ANTI-BLOOD sports protesters have launched a campaign in Cheshire to “out” vets involved in fox hunting. They hope this latest tactic in the fight to ban hunting with hounds will expose, to animal lovers, how the experts who care for their animals spend their spare time.

Yesterday at least 10 members of the North West Campaign Against Bloodsports targeted well-known Cheshire vet Campbell Thompson, a regular rider with the Cheshire Fox Hunt. But Mr Thompson defended his actions saying foxes were humanely killed by the hounds.
Thompson in 2004
Terrierwork

“We find it absolutely abhorrent that any vet can associate themselves with the cruel and barbaric practice of hunting with hounds,” said campaign spokesman Simon Blakemore. He also said it made a mockery of the declaration vets make when they join the Royal College of Veterinary Surgeons which states: “I promise above all that I will preserve the work of my profession with uprightness of conduct and that my constant endeavour will be to ensure the welfare of the animals committed to my care.”

But Mr Thompson, whose Nantwich practice was picketed yesterday by placard waving protesters, said: “Before I took it up, I rode with the hunt myself to see what it was about and I got a clear picture of hounds killing a fox.
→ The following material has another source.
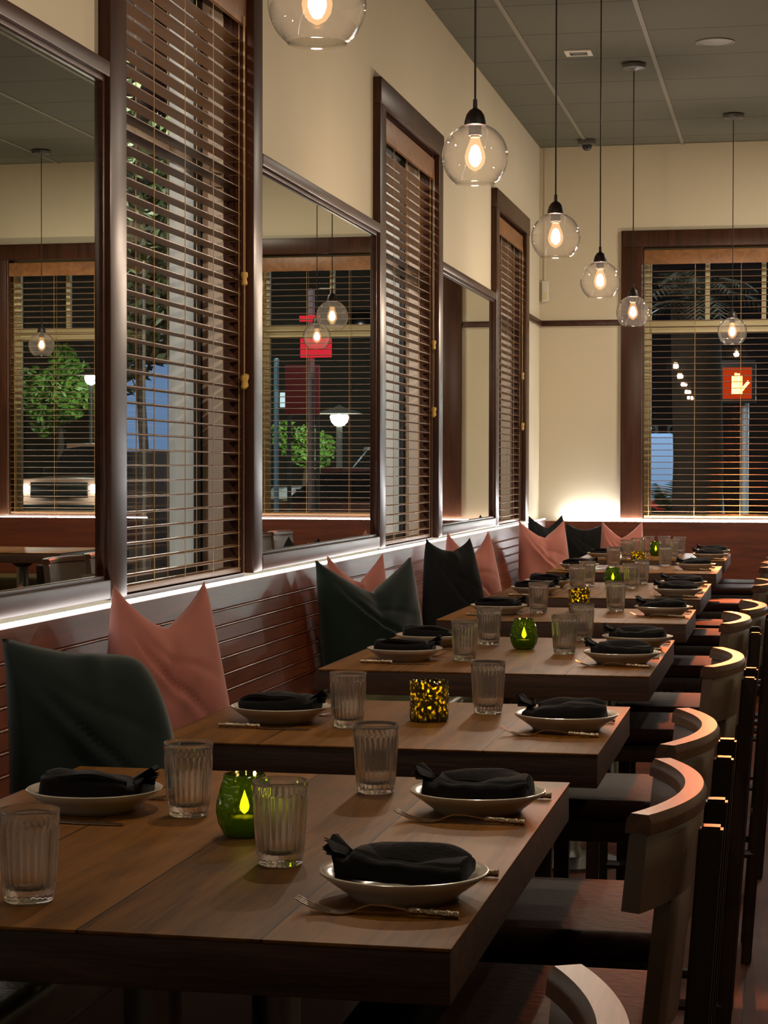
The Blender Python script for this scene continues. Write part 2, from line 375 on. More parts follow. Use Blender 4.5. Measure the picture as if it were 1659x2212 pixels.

And I could not possibly put down a fox more humanely or quicker than the hounds do and I am happy that the hounds cause foxes no suffering.” He added: “There’s far more cruelty caused by ignorance. I see animals neglected and chronically suffering and that is far worse. If we banned hunting tomorrow we would write the death warrant for foxes more than hunting ever will.”

The Royal College of Veterinary Surgeons with which all vets must be registered before they can practice said it monitored the standards of professional conduct relating to animals in their care.

Mr Blakemore said: “The view of the general public would be that a vet’s job is animal welfare whether that animal is in their care or the wild. Do pet owners really want to take their animals to a vet that goes out hunting foxes?”

A spokesperson for the British Veterinary Association, a voluntary professional body, said hunting was a matter for the individual’s conscience.

By James Jackson, Daily Post, 2000

Note: Foxhunters will have you believe the fox dies a quick death. Consider the time in locating the fox, digging the hole and then dragging it out from the earth. The Cheshire Foxhounds, who Mr Thompson hunts with, has terriermen and these 'people' can still be digging out a fox a long time after the hunt has gone home.